Now faith is confidence in what we hope for and assurance about what we do not see.

And without faith it is impossible to please God, because anyone who comes to him must believe that he exists and that he rewards those who earnestly seek him. (Hebrews 11:1, 6 NIV)

True faith can't be developed through a right set of beliefs or actions. Neither is it a feeling or a dynamic force we conjure up or make happen. It is a confident surrender of our life to God. This is seen throughout the Old Testament.

Examples of justifying faith

In chapter 11 of the book of Hebrews, many examples are given of people who lived by this kind of faith. Four notable people, Abel, Enoch, Noah, and Abraham, are mentioned in the beginning (Heb 11:4-8).

This justifying faith is seen most clearly in Abraham's life as God promises that He will become the father of many nations (Gen 12:1-5, 7; 13:14-18; 15:1-6). Abraham's trust in God was credited to him as righteousness—

For what does the Scripture say? “Abraham believed God, and it was accounted to him for righteousness.” (Rom 4:3 NKJV)
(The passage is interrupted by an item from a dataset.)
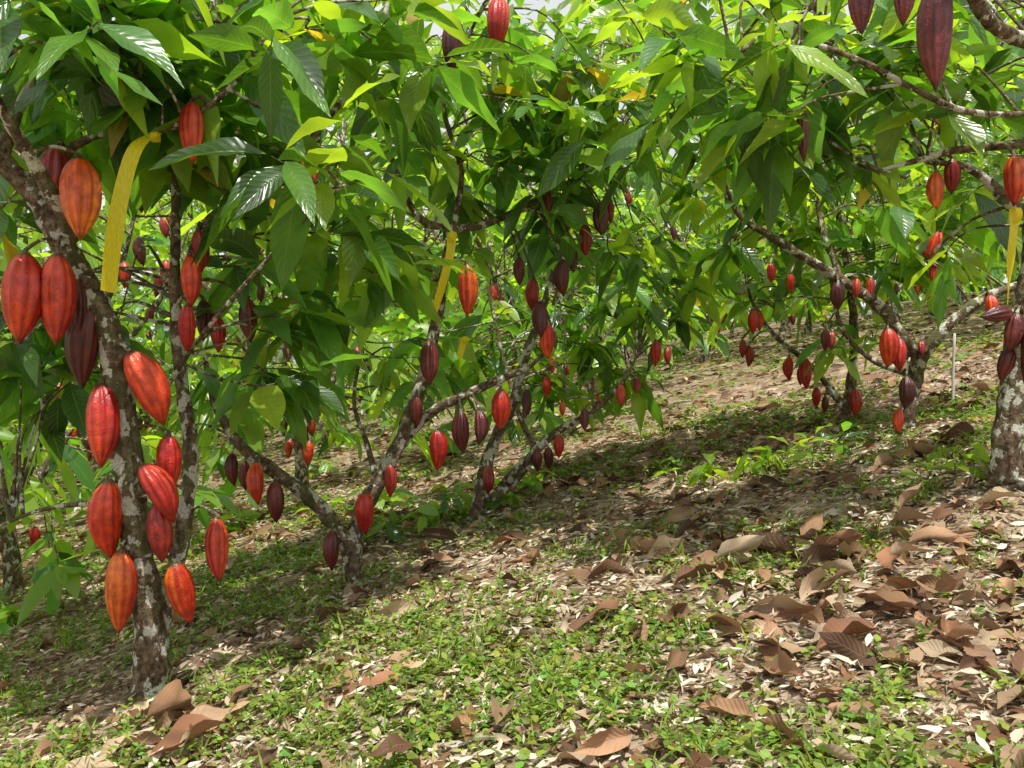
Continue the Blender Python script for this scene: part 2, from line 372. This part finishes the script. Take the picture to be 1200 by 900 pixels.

King David was considered a man after God's heart (Acts 13:22) and he had a similar faith in God and God's promise to him (2 Sam 7:18-22).

Justification by faith and the Holy Spirit

Again, it's important to understand that justification by faith, the theological term connected to Sola Fide, is not based on doctrinal or theological beliefs, nor by anything a person does or does not do in an attempt to be right with God.

The faith that justifies a person is based on a trust relationship with God. A faith that He nurtures in us in various ways—revelation of the truth, supernatural events, making Himself known through life events, or confirmations in our heart by His Spirit.

The personal work of the Holy Spirit in a person's life is too often misunderstood as some spiritual dynamic or conjured up belief, but this is inconsistent with the whole of Scripture.

Jesus makes it clear that the Holy Spirit is the One who teaches and guides a believer (John 14:15-17, 26; 15:26) and it is He who leads and points us to Jesus. God's Spirit also brings conviction about sin, righteousness, and judgment (John 16:7-11; 13-15).

Justifying faith is the gateway to God's heart, and He's the one who nurtures this faith in us. As Paul makes clear to the Ephesian believers—

For by grace you have been saved through faith, and that not of yourselves; itis the gift of God, not of works, lest anyone should boast. (Eph 2:8-9 NKJV)

A person doesn't need to be a theologian to have this faith, for as Jesus reminded His disciples we need to become like a child to enter God's kingdom.

"Let the children come to me; do not hinder them, for to such belongs the kingdom of God.Truly, I say to you, whoever does not receive the kingdom of God like a child shall not enter it." (Mark 10:14-15)


This is the 4th in a series of posts to consider the 5 Solas of the Protestant Reformation. Here are the previous posts—

 

Why Do You Believe That?

God Won't Fit In a Box, Nor Will I

Sola Scriptura—A Simple View

 

Understanding terms—

Many of the theological terms used by Christians become like a foreign language to nonbelievers. Believers need to understand these terms well enough to put them in their own words, or as I call it IYOW (In Your Own Words).

I've tried to give some simple clarification of terms in these posts, but I encourage you to make your own effort at understanding these terms so you can explain them IYOW to others.